>> start Provided material

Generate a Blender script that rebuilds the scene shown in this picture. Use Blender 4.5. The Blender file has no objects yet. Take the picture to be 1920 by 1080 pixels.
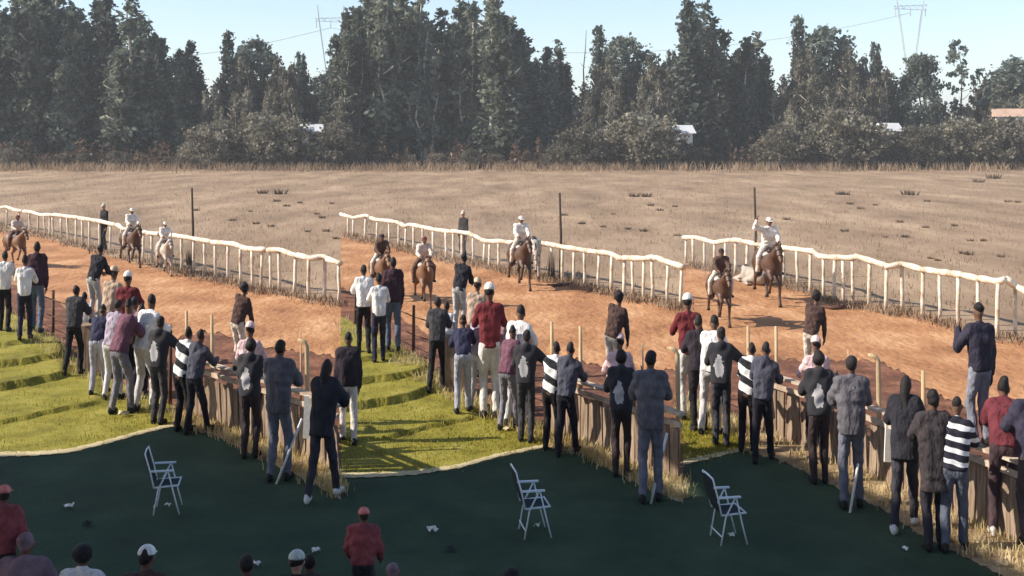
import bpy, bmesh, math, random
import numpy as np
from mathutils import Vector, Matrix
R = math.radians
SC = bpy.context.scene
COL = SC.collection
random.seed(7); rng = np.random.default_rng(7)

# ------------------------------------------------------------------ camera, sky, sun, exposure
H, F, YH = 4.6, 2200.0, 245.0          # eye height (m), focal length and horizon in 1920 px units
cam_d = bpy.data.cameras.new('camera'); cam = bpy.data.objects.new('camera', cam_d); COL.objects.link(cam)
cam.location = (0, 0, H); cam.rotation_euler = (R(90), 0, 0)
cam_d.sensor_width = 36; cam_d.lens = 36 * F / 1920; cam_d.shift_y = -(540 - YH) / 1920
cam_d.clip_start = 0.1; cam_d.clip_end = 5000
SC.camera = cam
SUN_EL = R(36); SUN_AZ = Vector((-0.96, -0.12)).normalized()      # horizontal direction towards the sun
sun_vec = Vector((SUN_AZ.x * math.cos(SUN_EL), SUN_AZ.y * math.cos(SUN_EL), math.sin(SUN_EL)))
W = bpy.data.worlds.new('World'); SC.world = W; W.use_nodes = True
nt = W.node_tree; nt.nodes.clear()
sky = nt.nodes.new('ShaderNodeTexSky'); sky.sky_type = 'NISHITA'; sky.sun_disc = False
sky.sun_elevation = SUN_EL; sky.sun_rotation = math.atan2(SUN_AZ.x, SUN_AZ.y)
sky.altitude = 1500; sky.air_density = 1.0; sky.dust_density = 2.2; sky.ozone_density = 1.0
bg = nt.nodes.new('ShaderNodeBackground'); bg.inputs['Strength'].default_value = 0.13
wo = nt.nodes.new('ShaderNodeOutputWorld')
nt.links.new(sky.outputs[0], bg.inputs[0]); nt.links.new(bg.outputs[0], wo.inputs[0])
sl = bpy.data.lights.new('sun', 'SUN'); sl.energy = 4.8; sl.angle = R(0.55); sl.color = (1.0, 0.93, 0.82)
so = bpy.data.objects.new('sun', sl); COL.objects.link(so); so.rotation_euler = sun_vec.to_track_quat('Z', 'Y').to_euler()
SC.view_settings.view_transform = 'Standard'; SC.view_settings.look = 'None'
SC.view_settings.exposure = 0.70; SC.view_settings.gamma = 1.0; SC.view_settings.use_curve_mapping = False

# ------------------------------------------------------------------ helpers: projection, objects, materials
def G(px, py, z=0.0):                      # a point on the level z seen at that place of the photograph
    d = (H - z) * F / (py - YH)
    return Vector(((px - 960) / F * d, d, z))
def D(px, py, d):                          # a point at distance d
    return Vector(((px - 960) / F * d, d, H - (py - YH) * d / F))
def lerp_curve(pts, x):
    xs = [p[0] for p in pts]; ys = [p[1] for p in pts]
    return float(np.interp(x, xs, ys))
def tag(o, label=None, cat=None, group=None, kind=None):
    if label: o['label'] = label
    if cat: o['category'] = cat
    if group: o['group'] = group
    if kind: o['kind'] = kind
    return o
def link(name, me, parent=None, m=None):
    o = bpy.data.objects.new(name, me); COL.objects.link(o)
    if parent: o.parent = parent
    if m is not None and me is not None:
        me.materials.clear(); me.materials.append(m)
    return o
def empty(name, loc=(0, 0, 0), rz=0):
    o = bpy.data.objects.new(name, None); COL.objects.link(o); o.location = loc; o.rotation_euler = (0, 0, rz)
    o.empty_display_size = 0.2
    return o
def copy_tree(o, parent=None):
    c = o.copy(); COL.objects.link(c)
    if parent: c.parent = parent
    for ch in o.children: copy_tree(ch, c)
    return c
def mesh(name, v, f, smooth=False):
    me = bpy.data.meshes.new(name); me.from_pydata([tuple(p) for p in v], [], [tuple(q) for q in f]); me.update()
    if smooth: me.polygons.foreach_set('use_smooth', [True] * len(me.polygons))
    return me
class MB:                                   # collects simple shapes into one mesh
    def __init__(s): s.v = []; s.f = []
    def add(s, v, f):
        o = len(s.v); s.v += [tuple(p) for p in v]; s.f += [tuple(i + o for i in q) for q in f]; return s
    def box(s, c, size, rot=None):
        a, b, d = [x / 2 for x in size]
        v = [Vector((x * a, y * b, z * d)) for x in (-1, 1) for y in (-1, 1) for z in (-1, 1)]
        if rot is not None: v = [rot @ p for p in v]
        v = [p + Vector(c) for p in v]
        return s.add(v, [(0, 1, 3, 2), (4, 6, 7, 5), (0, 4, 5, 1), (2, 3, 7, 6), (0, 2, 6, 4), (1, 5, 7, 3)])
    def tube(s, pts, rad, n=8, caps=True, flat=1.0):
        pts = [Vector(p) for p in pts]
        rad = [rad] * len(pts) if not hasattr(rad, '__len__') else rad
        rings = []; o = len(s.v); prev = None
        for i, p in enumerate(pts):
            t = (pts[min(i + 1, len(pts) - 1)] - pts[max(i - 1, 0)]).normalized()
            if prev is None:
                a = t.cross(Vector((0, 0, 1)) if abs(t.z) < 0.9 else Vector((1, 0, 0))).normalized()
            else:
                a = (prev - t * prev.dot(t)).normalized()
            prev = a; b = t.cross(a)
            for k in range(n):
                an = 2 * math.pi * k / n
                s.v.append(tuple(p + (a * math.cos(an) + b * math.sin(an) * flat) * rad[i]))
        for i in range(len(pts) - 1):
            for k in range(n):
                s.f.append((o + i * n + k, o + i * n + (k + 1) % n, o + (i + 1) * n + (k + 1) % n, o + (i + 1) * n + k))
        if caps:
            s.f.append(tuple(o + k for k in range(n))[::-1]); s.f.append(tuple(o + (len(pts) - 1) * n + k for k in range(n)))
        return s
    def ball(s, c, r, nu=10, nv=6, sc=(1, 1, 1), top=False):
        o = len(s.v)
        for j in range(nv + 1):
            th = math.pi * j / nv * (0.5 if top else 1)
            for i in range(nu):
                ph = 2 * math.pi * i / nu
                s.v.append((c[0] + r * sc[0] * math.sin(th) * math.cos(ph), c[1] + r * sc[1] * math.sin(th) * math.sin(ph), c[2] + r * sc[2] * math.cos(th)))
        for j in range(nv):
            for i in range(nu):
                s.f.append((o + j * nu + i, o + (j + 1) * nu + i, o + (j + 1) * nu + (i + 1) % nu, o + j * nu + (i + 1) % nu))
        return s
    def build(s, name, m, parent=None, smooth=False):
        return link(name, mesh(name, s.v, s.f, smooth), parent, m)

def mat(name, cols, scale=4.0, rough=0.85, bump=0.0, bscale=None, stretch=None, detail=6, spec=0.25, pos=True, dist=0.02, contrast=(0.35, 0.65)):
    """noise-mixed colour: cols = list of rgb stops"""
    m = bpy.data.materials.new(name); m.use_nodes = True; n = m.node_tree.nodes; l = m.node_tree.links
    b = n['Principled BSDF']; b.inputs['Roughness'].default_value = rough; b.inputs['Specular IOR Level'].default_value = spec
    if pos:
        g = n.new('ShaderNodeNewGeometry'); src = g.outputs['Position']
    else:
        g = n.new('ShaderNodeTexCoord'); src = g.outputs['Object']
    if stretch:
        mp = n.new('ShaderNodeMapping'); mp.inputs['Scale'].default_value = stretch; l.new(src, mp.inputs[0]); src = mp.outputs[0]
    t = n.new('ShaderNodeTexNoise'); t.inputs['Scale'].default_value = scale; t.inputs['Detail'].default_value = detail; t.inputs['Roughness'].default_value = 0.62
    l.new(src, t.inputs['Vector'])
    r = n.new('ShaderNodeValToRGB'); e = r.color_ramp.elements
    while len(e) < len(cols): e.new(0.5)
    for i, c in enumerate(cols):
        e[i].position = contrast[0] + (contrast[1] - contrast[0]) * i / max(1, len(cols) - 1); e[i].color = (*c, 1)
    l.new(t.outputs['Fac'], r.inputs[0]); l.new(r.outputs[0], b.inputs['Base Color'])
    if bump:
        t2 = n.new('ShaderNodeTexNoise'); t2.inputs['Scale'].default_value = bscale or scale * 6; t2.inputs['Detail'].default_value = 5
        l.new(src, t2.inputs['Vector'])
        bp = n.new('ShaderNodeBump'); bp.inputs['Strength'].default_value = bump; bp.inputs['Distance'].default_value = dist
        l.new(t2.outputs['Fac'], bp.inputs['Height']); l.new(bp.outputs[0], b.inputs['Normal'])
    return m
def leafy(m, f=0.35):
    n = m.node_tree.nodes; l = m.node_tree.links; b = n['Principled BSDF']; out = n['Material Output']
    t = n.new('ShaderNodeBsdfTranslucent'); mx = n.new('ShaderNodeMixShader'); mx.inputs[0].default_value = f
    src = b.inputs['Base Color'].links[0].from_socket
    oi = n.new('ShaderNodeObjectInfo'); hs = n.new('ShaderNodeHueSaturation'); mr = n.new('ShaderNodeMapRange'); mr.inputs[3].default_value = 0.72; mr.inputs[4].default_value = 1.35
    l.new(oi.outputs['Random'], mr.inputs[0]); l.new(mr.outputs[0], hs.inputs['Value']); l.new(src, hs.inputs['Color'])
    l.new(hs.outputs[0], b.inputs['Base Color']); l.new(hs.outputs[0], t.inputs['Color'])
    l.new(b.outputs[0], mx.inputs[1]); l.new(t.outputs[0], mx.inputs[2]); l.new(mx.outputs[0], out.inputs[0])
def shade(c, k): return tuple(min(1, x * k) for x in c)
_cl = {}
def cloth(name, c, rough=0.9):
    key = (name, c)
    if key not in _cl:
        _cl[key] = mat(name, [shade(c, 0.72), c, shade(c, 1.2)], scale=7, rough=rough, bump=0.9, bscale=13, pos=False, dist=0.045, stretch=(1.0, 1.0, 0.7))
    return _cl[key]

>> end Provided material

Leave out the pictures. Transcribe only the lines above, from the first through the one that contains "SC.view_settings.exposure = 0.70;".

▶ Reply to the exercise:
Generate a Blender script that rebuilds the scene shown in this picture. Use Blender 4.5. The Blender file has no objects yet. Take the picture to be 1920 by 1080 pixels.
import bpy, bmesh, math, random
import numpy as np
from mathutils import Vector, Matrix
R = math.radians
SC = bpy.context.scene
COL = SC.collection
random.seed(7); rng = np.random.default_rng(7)

# ------------------------------------------------------------------ camera, sky, sun, exposure
H, F, YH = 4.6, 2200.0, 245.0          # eye height (m), focal length and horizon in 1920 px units
cam_d = bpy.data.cameras.new('camera'); cam = bpy.data.objects.new('camera', cam_d); COL.objects.link(cam)
cam.location = (0, 0, H); cam.rotation_euler = (R(90), 0, 0)
cam_d.sensor_width = 36; cam_d.lens = 36 * F / 1920; cam_d.shift_y = -(540 - YH) / 1920
cam_d.clip_start = 0.1; cam_d.clip_end = 5000
SC.camera = cam
SUN_EL = R(36); SUN_AZ = Vector((-0.96, -0.12)).normalized()      # horizontal direction towards the sun
sun_vec = Vector((SUN_AZ.x * math.cos(SUN_EL), SUN_AZ.y * math.cos(SUN_EL), math.sin(SUN_EL)))
W = bpy.data.worlds.new('World'); SC.world = W; W.use_nodes = True
nt = W.node_tree; nt.nodes.clear()
sky = nt.nodes.new('ShaderNodeTexSky'); sky.sky_type = 'NISHITA'; sky.sun_disc = False
sky.sun_elevation = SUN_EL; sky.sun_rotation = math.atan2(SUN_AZ.x, SUN_AZ.y)
sky.altitude = 1500; sky.air_density = 1.0; sky.dust_density = 2.2; sky.ozone_density = 1.0
bg = nt.nodes.new('ShaderNodeBackground'); bg.inputs['Strength'].default_value = 0.13
wo = nt.nodes.new('ShaderNodeOutputWorld')
nt.links.new(sky.outputs[0], bg.inputs[0]); nt.links.new(bg.outputs[0], wo.inputs[0])
sl = bpy.data.lights.new('sun', 'SUN'); sl.energy = 4.8; sl.angle = R(0.55); sl.color = (1.0, 0.93, 0.82)
so = bpy.data.objects.new('sun', sl); COL.objects.link(so); so.rotation_euler = sun_vec.to_track_quat('Z', 'Y').to_euler()
SC.view_settings.view_transform = 'Standard'; SC.view_settings.look = 'None'
SC.view_settings.exposure = 0.70; SC.view_settings.gamma = 1.0; SC.view_settings.use_curve_mapping = False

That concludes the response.